Il caro prezzo che paga la Liguria

Mentre si contano i danni causati da piogge, frane ed esondazioni, monta la polemica per lo stato di incuria del territorio. Si parla ormai di disastro idrogeologico alimentato da abbandono ed eccessiva cementificazione
Liguria colpita dal maltempo

Mentre la pioggia continua a cadere sul terreno ligure, mentre franano colline ed esondano torrenti e fiumi da levante a ponente, monta anche la polemica. Si cercano i colpevoli. Si parla ormai di disastro idrogeologico esteso a tutta la regione. Bastano pochi giorni di pioggia per essere in emergenza.

Secondo i geologi si è «perso troppo tempo» e la Liguria è ai primi posti tra le regioni a rischio. Colpevole l'abbandono del territorio, con terreni agricoli un tempo coltivati oppure terreni eccessivamente cementificati. È una situazione complessa. E se da un lato la Protezione civile sta operando bene in fatto di prevenzione, sono carenti progetti di difesa del suolo.

Le amministrazioni comunali rischiano di trovarsi in mezzo a un vespaio di polemiche per licenze edilizie rilasciate troppo facilmente, così come la Regione, che non ha attuato l’assessorato predisposto, benché già redatto il regolamento riguardante la materia idrogeologica. Occorrono finanziamenti per attuarlo, dicono nelle sedi competenti; gli fa eco il ministero dell'Ambiente che assicura che i fondi possono arrivare a patto che ci siano progetti concreti. 

Il presidente dei geologi della Liguria, Carlo Malgarotto, sulle pagine regionali di un quotidiano nazionale ha richiamato l’attenzione al problema: bisogna essere in grado di intervenire «casa per casa» nei momenti di pericolo incombente. «Perché basta un pluviale di una casa che non viene messo a regime e lasciato nel terreno perché, prima o poi, possa arrivare una frana. Anzi, il 50 per cento delle frane ha origini di questo tipo. Poi ci sono le frane a "colata rapida", molto pericolose, con percentuali di acqua di gran lunga superiori alle altre, basta pensare a Vernazza; sono molto veloci, così alla fine dove c'era una strada vedi solo detriti». «Genova – continua  Malgarotto – sappiamo che è una città a rischio. Ora dobbiamo attrezzarci, si deve ridare ai fiumi il loro spazio, non si può continuare a costruire argini che costano e ostruiscono. Almeno in ambiente agricolo si deve delocalizzare, la funzione ingegneristica dell'emergenza suolo non funziona più».

Già, la regione Liguria, come tante altre del resto, paga la scarsa attenzione, l’incuria decennale.
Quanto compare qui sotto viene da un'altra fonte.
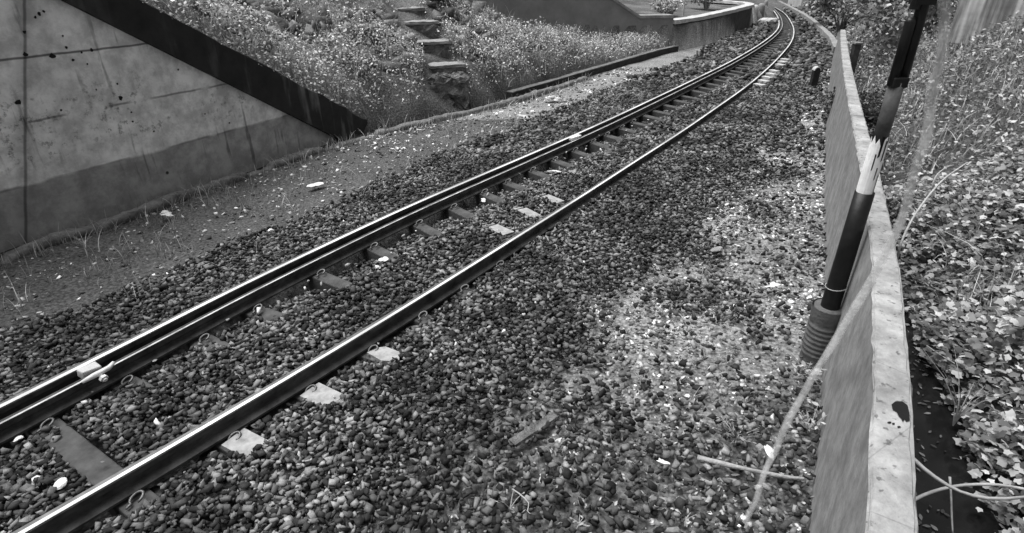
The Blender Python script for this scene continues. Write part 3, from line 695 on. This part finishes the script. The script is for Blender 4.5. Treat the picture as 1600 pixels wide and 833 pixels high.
rough_block((-1.05+1.12, 9.80-10, .20), (.62, .36, .60), .3, 400, .022, 9).build('foot_stone', M['riser'], sr)

# ---------------------------------------------------------------- second wing wall and curved wall
M['wing2'] = mat('smooth grey concrete', .22, .18, 3, .9, .2, 30)
wr2 = empty('far_wing_wall', (4.3, 16.8, 0), 'smooth grey sloping concrete wall beyond the weedy bank, its top rising to the left', 'retaining wall')
pts = [(4.3, 16.82, .80), (3.37, 16.68, .80), (2.6, 16.53, 1.24), (.97, 16.05, 2.2), (-1.2, 15.4, 3.0)]
V = []
for x, y, t in pts: V += [(x-4.3, y-16.8, -.2), (x-4.3, y-16.8, t), (x-4.3-.05, y-16.8+.3, t), (x-4.3-.05, y-16.8+.3, -.2)]
MB().add(V, [(4*i+j, 4*i+(j+1) % 4, 4*i+4+(j+1) % 4, 4*i+4+j) for i in range(len(pts)-1) for j in range(4)]+[(0, 1, 2, 3), (19, 18, 17, 16)]).build('wall_face', M['wing2'], wr2)
V = []
for x, y, t in pts: V += [(x-4.3, y-16.8-.04, t+.002), (x-4.3, y-16.8-.04, t+.07), (x-4.3-.05, y-16.8+.34, t+.07), (x-4.3-.05, y-16.8+.34, t+.002)]
MB().add(V, [(4*i+j, 4*i+(j+1) % 4, 4*i+4+(j+1) % 4, 4*i+4+j) for i in range(len(pts)-1) for j in range(4)]+[(0, 1, 2, 3), (19, 18, 17, 16)]).build('coping', M['concrete'], wr2)
CW = cr([(4.34, 16.86, 0), (5.4, 18.1, 0), (6.9, 20.3, 0), (8.1, 22.2, 0), (8.9, 23.6, 0), (9.0, 25.0, 0), (8.2, 26.6, 0), (6.6, 28, 0)], .3)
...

Pietro è un abitante di Carasco in Val Fontanabuona, ombrello aperto, stivali e una vecchia giaccaccia a vento. È appoggiato al parapetto di un ponte, guarda l’acqua “rotolare” impetuosa, sotto i piedi. «Ho lavorato fin che ho potuto a pulire i boschi, a raccogliere i rami, ad arginare corsi d’acqua che scendevano a valle. Un tempo il bosco era pulito da rami ed erbacce: ora nessuno più fa questo lavoro. Bastano pochi rami, se poi hanno pure le foglie, per fare diga tra un albero e l’altro, o nei corsi d’acqua, e far succedere esondazioni, smottamenti, frane». Già, i disastri idrogeologici un tempo si prevenivano così. Ora aspettiamo le cartine, le mappe del rischio e intanto assistiamo impotenti allo sgretolamento del terreno.